San Francisco Chronicle film critic Mick LaSalle hosts the screening of the French film Mademoiselle Chambon by director Stéphane Brizé. This film follows a restless teacher who each year passes through one school to another. Yet at this newest school, she finds her self passing longing looks towards the married father of one of her students, a man who reciprocates these ambivalent advances. The tension built between these two is captivating. They clearly want a romance to happen but understand the consequences of consummation might be unbearable. The intensity we find onscreen between these two characters might have something to do with the fact that the actress Sandrine Kiberlain and actor Vincent Lindon are method-acting through something they’ve been through before. The are divorced in real life and share a child. A little extra-diegetic goes a long way in this compelling drama.
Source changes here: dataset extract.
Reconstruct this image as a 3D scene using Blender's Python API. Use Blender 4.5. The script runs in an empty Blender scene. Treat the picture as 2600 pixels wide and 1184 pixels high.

One of two films closing the festival, Adam Reid’s Hello Lonesome is a triptych of the disconnected connecting. The other closer is a film by an ‘acclaimed director’ and features an Oscar-winning actor, but that’s all the festival will tease us with for now, because what’s behind theater number two will not be announced until minutes before the screening. Buyer beware, or prudent investment? Given the quality of films I see on the docket, I'd go with the latter.